Written instruction
Search the records for the word "pixels" and pick out every line that has it.

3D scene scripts

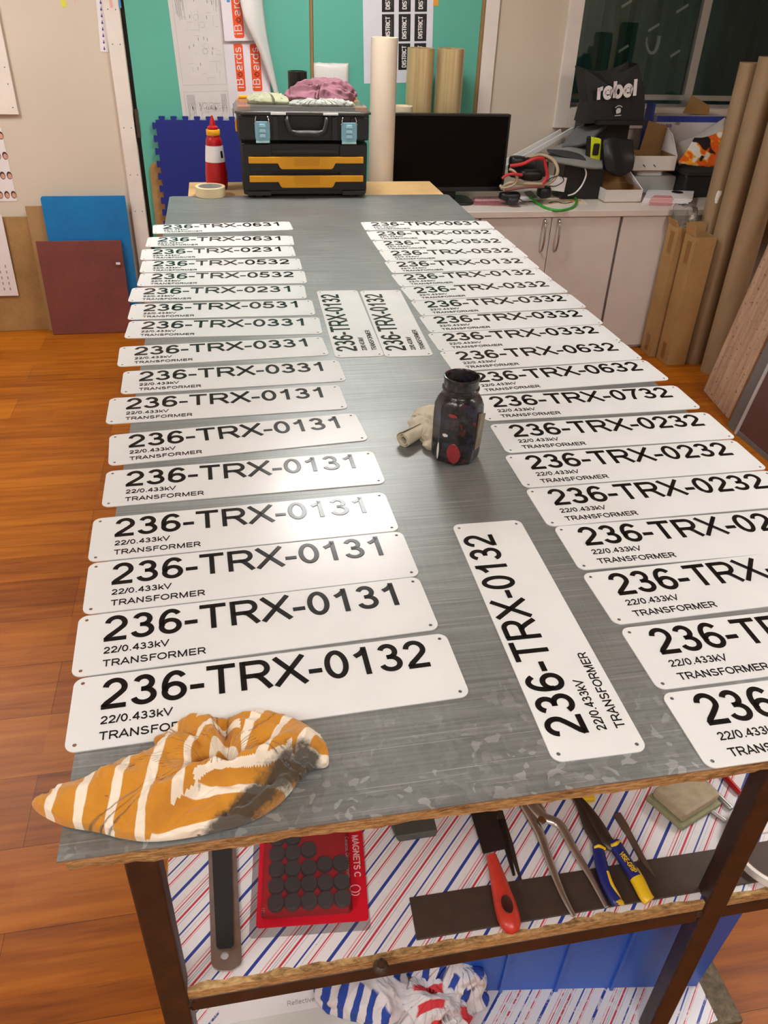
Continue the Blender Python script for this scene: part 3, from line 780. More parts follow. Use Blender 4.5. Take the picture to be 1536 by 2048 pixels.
# ------------------------------------------------------------------ the sign plates
PL, PW, PT = 0.4995, 0.1212, 0.0016
def panel_mesh():
    bm = bmesh.new(); loops = []
    def loop(pts):
        vs = [bm.verts.new((x, y, PT)) for x, y in pts]
        return [bm.edges.new((vs[i], vs[(i + 1) % len(vs)])) for i in range(len(vs))]
    ed = loop(rrect(PL, PW, 0.0135, 7))
    for sx in (-1, 1):
        for sy in (-1, 1):
            cx, cy = sx * .2385, sy * .0505
            ed += loop([(cx + .0026 * math.cos(2 * PI * i / 12), cy + .0026 * math.sin(2 * PI * i / 12)) for i in range(12)])
    bmesh.ops.triangle_fill(bm, use_beauty=True, use_dissolve=False, edges=ed)
    for f in bm.faces:
        if f.normal.z < 0: f.normal_flip()
    r = bmesh.ops.extrude_face_region(bm, geom=bm.faces[:])
    bmesh.ops.translate(bm, vec=(0, 0, -PT), verts=[v for v in r['geom'] if isinstance(v, bmesh.types.BMVert)])
    bmesh.ops.recalc_face_normals(bm, faces=bm.faces)
    me = bpy.data.meshes.new('panel'); bm.to_mesh(me); bm.free()
    me.materials.append(PLATE); me.materials.append(HOLE)
    for p in me.polygons:
        c = p.center
        if abs(p.normal.z) < .5 and min(math.hypot(c.x - sx * .2385, c.y - sy * .0505) for sx in (-1, 1) for sy in (-1, 1)) < .004: p.material_index = 1
    return me
PANEL_ME = panel_mesh()
def text_mesh(name, t, x, y, cap, width=None, weight=.15, h=.0007):
    mb = MB(); xs = 1.0 if width is None else width / (text_width(t) * cap)
    lettering(mb, t, cap, Matrix.Translation((x, y, PT)), xs, weight, h, 0, .0005 if cap > .03 else .0002)
    me = bpy.data.meshes.new(name); me.from_pydata([tuple(p) for p in mb.v], [], mb.f); me.materials.append(INK)
    bm = bmesh.new(); bm.from_mesh(me); bmesh.ops.recalc_face_normals(bm, faces=bm.faces)
    # strips are open underneath; make sure their tops face up
    for f in bm.faces:
        if f.normal.z < -0.2: f.normal_flip()
    bm.to_mesh(me); bm.free()
    return me
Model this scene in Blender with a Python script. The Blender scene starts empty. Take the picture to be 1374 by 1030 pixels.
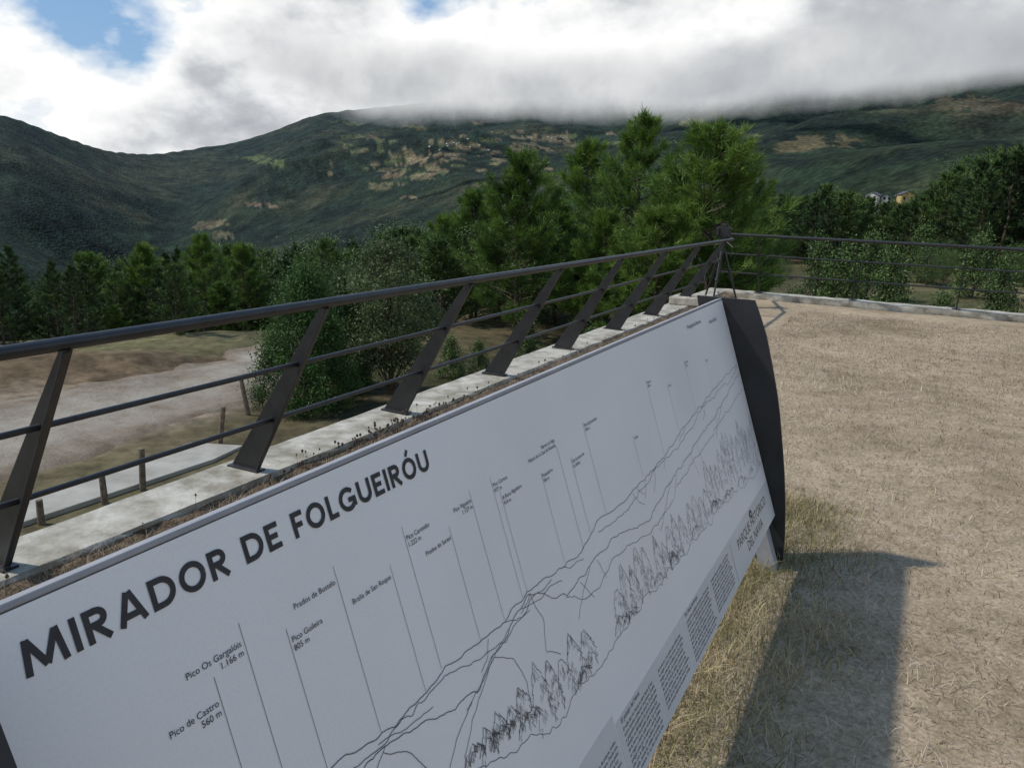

Written response
Continue the Blender Python script for this scene: part 3, from line 780. More parts follow. Use Blender 4.5. Take the picture to be 1536 by 2048 pixels.
Model this scene in Blender with a Python script. The Blender scene starts empty. Take the picture to be 1374 by 1030 pixels.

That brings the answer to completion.